As strange as it may sound to you I could not have a peaceful trip on that airplane until I gave up my ability to in any way control the success or failure of that flight. How silly is it to think that on a great jet plane, my movement of my hands or head could in any way affect the plane’s ability to function properly? In that same way, so many of us have no peace because we expend a great deal of energy trying to “help” God be able to handle His flight plan for our lives. Even our prayers are often directed at showing God the way to handle His plans for our lives. We don’t have enough trust in Him to successfully navigate us through clear or troubled weather. We simply don’t trust.

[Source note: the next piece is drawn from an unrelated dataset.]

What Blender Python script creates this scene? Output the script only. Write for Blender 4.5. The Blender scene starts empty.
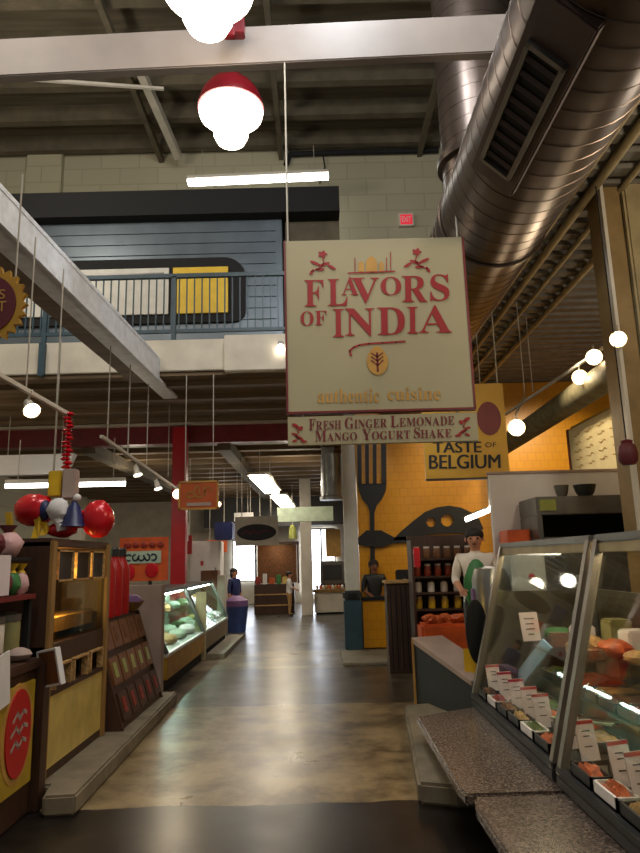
import bpy, bmesh, math, random
from math import sin, cos, pi, radians as R
from mathutils import Vector, Matrix
random.seed(7)
K = 1.1                      # metres per layout unit
C = bpy.context.scene.collection
# ------------------------------------------------------------------ camera geometry (also used for measuring)
F, PHI, H = 664.0, .017, 1.5
th = math.atan(133.5 / F); yaw = math.atan(4.3 / F * cos(th))
fv = Vector((sin(yaw)*cos(th), cos(yaw)*cos(th), sin(th)))
r0 = Vector((cos(yaw), -sin(yaw), 0)); u0 = r0.cross(fv)
rv = r0*cos(PHI) - u0*sin(PHI); uv = u0*cos(PHI) + r0*sin(PHI)
def pt(px, py, X=None, Y=None, Z=None):
    d = fv + rv*((px-320)/F) + uv*((426.5-py)/F)
    t = X/d.x if X is not None else (Y/d.y if Y is not None else (Z-H)/d.z)
    return Vector((t*d.x, t*d.y, H + t*d.z))
CR = .027
rc_, uc_ = r0*cos(CR) - u0*sin(CR), u0*cos(CR) + r0*sin(CR)
# ------------------------------------------------------------------ materials
def lin(h):
    h = h.lstrip('#'); o = []
    for i in (0, 2, 4):
        c = int(h[i:i+2], 16)/255
        o.append(c/12.92 if c <= .04045 else ((c+.055)/1.055)**2.4)
    return o + [1.0]
MATS = {}
def mat(name, col, rough=.5, metal=0, var=.18, scale=6, bump=0, emis=0, ecol=None, spec=.5, stretch=None):
    if name in MATS: return MATS[name]
    m = bpy.data.materials.new(name); m.use_nodes = True; nt = m.node_tree; b = nt.nodes['Principled BSDF']
    c = lin(col)
    b.inputs['Roughness'].default_value = rough; b.inputs['Metallic'].default_value = metal
    b.inputs['Specular IOR Level'].default_value = spec
    if var:
        tc = nt.nodes.new('ShaderNodeTexCoord'); n = nt.nodes.new('ShaderNodeTexNoise')
        n.inputs['Scale'].default_value = scale; n.inputs['Detail'].default_value = 5
        src = tc.outputs['Object']
        if stretch:
            mp = nt.nodes.new('ShaderNodeMapping'); mp.inputs['Scale'].default_value = stretch
            nt.links.new(src, mp.inputs[0]); src = mp.outputs[0]
        nt.links.new(src, n.inputs['Vector'])
        cr = nt.nodes.new('ShaderNodeValToRGB')
        cr.color_ramp.elements[0].position = .3; cr.color_ramp.elements[1].position = .7
        cr.color_ramp.elements[0].color = [x*(1-var) for x in c[:3]] + [1]
        cr.color_ramp.elements[1].color = [min(1, x*(1+var)) for x in c[:3]] + [1]
        nt.links.new(n.outputs['Fac'], cr.inputs[0]); nt.links.new(cr.outputs[0], b.inputs['Base Color'])
        if bump:
            bp = nt.nodes.new('ShaderNodeBump'); bp.inputs['Strength'].default_value = bump; bp.inputs['Distance'].default_value = .02
            nt.links.new(n.outputs['Fac'], bp.inputs['Height']); nt.links.new(bp.outputs[0], b.inputs['Normal'])
    else:
        b.inputs['Base Color'].default_value = c
    if emis:
        b.inputs['Emission Color'].default_value = lin(ecol or col); b.inputs['Emission Strength'].default_value = emis
    MATS[name] = m; return m
def speckle(name, c1, c2, c3, scale, rough):
    m = bpy.data.materials.new(name); m.use_nodes = True; nt = m.node_tree; b = nt.nodes['Principled BSDF']
    tc = nt.nodes.new('ShaderNodeTexCoord'); v = nt.nodes.new('ShaderNodeTexNoise')
    v.inputs['Scale'].default_value = scale; v.inputs['Detail'].default_value = 8; v.inputs['Roughness'].default_value = .8
    nt.links.new(tc.outputs['Object'], v.inputs['Vector'])
    cr = nt.nodes.new('ShaderNodeValToRGB'); e = cr.color_ramp.elements
    e[0].position = .38; e[0].color = lin(c1); e[1].position = .62; e[1].color = lin(c3)
    k = e.new(.5); k.color = lin(c2)
    nt.links.new(v.outputs['Fac'], cr.inputs[0]); nt.links.new(cr.outputs[0], b.inputs['Base Color'])
    b.inputs['Roughness'].default_value = rough; MATS[name] = m; return m
def brick(name, c1, c2, mort, scale=1.0, rough=.7, w=.44, h=.22, axes='xz', msize=.012, bump=.3):
    m = bpy.data.materials.new(name); m.use_nodes = True; nt = m.node_tree; b = nt.nodes['Principled BSDF']
    tc = nt.nodes.new('ShaderNodeTexCoord'); s = nt.nodes.new('ShaderNodeSeparateXYZ'); cb = nt.nodes.new('ShaderNodeCombineXYZ')
    nt.links.new(tc.outputs['Object'], s.inputs[0])
    nt.links.new(s.outputs[axes[0].upper()], cb.inputs[0]); nt.links.new(s.outputs[axes[1].upper()], cb.inputs[1])
    t = nt.nodes.new('ShaderNodeTexBrick'); t.inputs['Scale'].default_value = scale
    t.inputs['Color1'].default_value = lin(c1); t.inputs['Color2'].default_value = lin(c2); t.inputs['Mortar'].default_value = lin(mort)
    t.inputs['Brick Width'].default_value = w; t.inputs['Row Height'].default_value = h; t.inputs['Mortar Size'].default_value = msize
    nt.links.new(cb.outputs[0], t.inputs['Vector']); nt.links.new(t.outputs['Color'], b.inputs['Base Color'])
    bp = nt.nodes.new('ShaderNodeBump'); bp.inputs['Strength'].default_value = bump; bp.inputs['Distance'].default_value = .01; bp.invert = True
    nt.links.new(t.outputs['Fac'], bp.inputs['Height']); nt.links.new(bp.outputs[0], b.inputs['Normal'])
    b.inputs['Roughness'].default_value = rough; MATS[name] = m; return m
def glass(name, tint=(.93, .96, .94), gloss=.1):
    m = bpy.data.materials.new(name); m.use_nodes = True; nt = m.node_tree; nt.nodes.clear()
    o = nt.nodes.new('ShaderNodeOutputMaterial'); mx = nt.nodes.new('ShaderNodeMixShader')
    t = nt.nodes.new('ShaderNodeBsdfTransparent'); t.inputs[0].default_value = (*tint, 1)
    g = nt.nodes.new('ShaderNodeBsdfGlossy'); g.inputs['Roughness'].default_value = .03
    fr = nt.nodes.new('ShaderNodeFresnel'); fr.inputs[0].default_value = 1.45
    ad = nt.nodes.new('ShaderNodeMath'); ad.operation = 'MULTIPLY_ADD'; ad.inputs[1].default_value = .3; ad.inputs[2].default_value = gloss
    nt.links.new(fr.outputs[0], ad.inputs[0]); nt.links.new(ad.outputs[0], mx.inputs[0])
    nt.links.new(t.outputs[0], mx.inputs[1]); nt.links.new(g.outputs[0], mx.inputs[2]); nt.links.new(mx.outputs[0], o.inputs[0])
    MATS[name] = m; return m
def floor_mat():
    m = bpy.data.materials.new('worn_floor'); m.use_nodes = True; nt = m.node_tree; b = nt.nodes['Principled BSDF']
    tc = nt.nodes.new('ShaderNodeTexCoord'); s = nt.nodes.new('ShaderNodeSeparateXYZ'); nt.links.new(tc.outputs['Object'], s.inputs[0])
    n = nt.nodes.new('ShaderNodeTexNoise'); n.inputs['Scale'].default_value = 1.4; n.inputs['Detail'].default_value = 9; n.inputs['Roughness'].default_value = .65
    nt.links.new(tc.outputs['Object'], n.inputs['Vector'])
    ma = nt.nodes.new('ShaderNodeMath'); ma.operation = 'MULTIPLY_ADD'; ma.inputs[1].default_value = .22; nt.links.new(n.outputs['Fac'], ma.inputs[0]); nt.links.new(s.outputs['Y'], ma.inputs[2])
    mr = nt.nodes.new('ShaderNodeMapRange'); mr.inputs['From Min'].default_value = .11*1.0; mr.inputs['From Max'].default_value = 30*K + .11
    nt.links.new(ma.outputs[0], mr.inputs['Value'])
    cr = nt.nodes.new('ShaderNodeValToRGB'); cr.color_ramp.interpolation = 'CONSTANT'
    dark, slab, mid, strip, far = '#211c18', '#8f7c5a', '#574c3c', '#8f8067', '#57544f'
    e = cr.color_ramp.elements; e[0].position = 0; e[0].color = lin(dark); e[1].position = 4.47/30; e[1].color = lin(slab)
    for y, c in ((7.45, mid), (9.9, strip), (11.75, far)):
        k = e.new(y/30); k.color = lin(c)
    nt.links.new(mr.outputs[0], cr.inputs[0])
    n2 = nt.nodes.new('ShaderNodeTexNoise'); n2.inputs['Scale'].default_value = 1.7; n2.inputs['Detail'].default_value = 10; n2.inputs['Roughness'].default_value = .7
    nt.links.new(tc.outputs['Object'], n2.inputs['Vector'])
    c2 = nt.nodes.new('ShaderNodeValToRGB'); c2.color_ramp.elements[0].position = .40; c2.color_ramp.elements[0].color = (.28, .25, .21, 1)
    c2.color_ramp.elements[1].position = .58; c2.color_ramp.elements[1].color = (1.0, 1.0, 1.0, 1)
    nt.links.new(n2.outputs['Fac'], c2.inputs[0])
    mx = nt.nodes.new('ShaderNodeMix'); mx.data_type = 'RGBA'; mx.blend_type = 'MULTIPLY'; mx.inputs[0].default_value = 1
    nt.links.new(cr.outputs[0], mx.inputs[6]); nt.links.new(c2.outputs[0], mx.inputs[7]); nt.links.new(mx.outputs[2], b.inputs['Base Color'])
    r = nt.nodes.new('ShaderNodeMapRange'); r.inputs['To Min'].default_value = .2; r.inputs['To Max'].default_value = .42
    nt.links.new(n.outputs['Fac'], r.inputs['Value']); nt.links.new(r.outputs[0], b.inputs['Roughness'])
    bp = nt.nodes.new('ShaderNodeBump'); bp.inputs['Strength'].default_value = .12; bp.inputs['Distance'].default_value = .01
    nt.links.new(n2.outputs['Fac'], bp.inputs['Height']); nt.links.new(bp.outputs[0], b.inputs['Normal'])
    return m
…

On that flight there were a few things I was asked to do. I could not smoke in the bathroom. I could not be up walking around if the light was on that said to remain seated. I had to put up my tray and have my seat in a fully upright position when the plane began its descent. Oh, and if I was seated at the wing, I had to open that door for the other passengers if the plane did indeed crash. The pilot would take care of everything else. I just had to follow the directions he had given me.

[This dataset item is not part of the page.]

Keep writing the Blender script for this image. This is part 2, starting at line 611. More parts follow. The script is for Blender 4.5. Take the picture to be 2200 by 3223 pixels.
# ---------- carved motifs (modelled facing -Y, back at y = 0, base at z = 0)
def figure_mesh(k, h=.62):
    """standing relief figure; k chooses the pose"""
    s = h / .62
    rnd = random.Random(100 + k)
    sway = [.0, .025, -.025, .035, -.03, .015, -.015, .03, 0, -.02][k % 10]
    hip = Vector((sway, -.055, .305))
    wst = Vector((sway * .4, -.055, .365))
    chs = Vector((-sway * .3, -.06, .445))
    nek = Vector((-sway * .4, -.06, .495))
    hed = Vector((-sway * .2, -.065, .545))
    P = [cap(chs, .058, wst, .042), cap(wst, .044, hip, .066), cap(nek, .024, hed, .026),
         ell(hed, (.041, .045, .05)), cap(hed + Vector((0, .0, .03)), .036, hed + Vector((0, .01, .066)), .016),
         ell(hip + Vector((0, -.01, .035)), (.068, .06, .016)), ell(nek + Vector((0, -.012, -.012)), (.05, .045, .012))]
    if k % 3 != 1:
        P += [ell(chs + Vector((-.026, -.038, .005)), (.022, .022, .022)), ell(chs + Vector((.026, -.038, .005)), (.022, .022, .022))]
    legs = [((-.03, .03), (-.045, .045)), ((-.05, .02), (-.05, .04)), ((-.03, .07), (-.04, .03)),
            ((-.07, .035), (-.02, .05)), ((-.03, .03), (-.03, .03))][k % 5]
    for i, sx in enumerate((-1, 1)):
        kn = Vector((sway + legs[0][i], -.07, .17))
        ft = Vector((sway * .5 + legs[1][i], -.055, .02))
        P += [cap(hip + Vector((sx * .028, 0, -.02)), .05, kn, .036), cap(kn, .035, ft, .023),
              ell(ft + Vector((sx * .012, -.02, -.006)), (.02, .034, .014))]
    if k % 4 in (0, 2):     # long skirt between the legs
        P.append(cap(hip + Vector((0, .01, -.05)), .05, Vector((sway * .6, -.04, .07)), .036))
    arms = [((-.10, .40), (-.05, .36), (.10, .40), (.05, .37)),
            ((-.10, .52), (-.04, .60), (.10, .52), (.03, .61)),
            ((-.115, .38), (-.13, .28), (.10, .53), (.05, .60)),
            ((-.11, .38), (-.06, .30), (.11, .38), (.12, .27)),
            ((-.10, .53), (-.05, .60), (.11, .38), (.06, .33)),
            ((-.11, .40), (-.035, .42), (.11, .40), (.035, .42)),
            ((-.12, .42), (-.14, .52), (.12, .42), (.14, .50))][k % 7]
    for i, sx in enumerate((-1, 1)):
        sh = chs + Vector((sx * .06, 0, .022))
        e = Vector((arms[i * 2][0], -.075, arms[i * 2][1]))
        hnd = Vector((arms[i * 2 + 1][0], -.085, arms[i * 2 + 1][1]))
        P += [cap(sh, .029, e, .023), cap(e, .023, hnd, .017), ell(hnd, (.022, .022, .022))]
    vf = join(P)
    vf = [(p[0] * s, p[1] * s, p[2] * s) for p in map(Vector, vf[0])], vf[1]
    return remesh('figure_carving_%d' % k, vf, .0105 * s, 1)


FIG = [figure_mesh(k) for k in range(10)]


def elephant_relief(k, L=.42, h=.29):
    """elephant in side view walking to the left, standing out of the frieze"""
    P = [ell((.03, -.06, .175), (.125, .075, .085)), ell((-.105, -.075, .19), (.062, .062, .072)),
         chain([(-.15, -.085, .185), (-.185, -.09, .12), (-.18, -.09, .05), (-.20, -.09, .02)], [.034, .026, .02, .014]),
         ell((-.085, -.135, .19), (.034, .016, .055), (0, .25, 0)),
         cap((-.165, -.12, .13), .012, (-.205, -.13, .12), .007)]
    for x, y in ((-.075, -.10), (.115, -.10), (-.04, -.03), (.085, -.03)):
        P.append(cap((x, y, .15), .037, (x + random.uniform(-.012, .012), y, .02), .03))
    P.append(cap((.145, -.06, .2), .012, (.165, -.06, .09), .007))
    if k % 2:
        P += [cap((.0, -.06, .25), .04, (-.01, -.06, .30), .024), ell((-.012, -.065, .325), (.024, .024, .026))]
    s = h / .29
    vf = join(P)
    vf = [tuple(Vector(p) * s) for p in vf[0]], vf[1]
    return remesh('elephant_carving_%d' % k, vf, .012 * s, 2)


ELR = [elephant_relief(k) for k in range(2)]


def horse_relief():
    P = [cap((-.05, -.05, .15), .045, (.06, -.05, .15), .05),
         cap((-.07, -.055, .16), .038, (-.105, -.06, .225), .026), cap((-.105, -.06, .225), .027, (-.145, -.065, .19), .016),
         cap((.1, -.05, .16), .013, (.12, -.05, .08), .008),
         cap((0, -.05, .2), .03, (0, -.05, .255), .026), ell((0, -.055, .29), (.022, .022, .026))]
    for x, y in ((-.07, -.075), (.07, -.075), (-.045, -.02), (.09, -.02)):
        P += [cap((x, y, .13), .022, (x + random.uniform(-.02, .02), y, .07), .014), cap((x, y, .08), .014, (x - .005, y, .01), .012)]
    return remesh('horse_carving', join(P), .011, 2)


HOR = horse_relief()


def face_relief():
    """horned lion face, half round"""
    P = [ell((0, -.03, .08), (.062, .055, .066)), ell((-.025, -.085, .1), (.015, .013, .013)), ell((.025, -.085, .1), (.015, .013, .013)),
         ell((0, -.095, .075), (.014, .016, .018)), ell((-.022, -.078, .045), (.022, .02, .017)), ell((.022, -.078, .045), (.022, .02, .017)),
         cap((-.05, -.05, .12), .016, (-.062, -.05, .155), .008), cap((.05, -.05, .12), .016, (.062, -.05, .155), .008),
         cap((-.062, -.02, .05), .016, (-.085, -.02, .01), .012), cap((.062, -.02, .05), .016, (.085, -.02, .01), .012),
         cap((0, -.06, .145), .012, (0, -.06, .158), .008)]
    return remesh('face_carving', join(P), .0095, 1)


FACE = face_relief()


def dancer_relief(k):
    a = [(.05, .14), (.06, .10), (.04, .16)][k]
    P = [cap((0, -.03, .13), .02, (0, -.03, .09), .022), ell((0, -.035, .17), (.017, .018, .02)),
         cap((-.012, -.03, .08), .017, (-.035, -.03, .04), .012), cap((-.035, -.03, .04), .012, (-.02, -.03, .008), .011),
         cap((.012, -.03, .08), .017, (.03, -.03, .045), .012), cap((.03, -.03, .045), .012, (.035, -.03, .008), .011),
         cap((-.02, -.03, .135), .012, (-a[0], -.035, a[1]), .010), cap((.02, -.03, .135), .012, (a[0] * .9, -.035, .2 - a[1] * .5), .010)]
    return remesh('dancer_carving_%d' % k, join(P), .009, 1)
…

The same is true with our Lord. He gives us some simple instructions and all we have to do is follow them. We don’t have to try to do his job. He knows where the air will be choppy before we get there. He knows how to navigate our lives in a way we could never do on our own. We simply need to trust Him to do it. “And the peace of God which transcends all understanding will keep your heart and mind in Christ Jesus.” Why don't you find peace in letting go this Christmas?

Discussion Question

What areas are you trying to maintain control of in your life and the life of your family? What things can you give back to God this Christmas?

Family Activity

If you have a fireplace or fire pit or anywhere to have a small fire this is a great activity for your family. Each family should take a pinecone and a sharpie. Think of the things you need to let go of…things you have been trying to control that you need to give to God. On the petals of the pine cone write down these things. It can even include people that you keep trying to “fix”. When you are finished, throw it into the fire. If you do not have a place to have a fire, bury them or put them in a big box and wrap it and put it under the tree with a tag that says, “To God”. Just don’t take that gift back.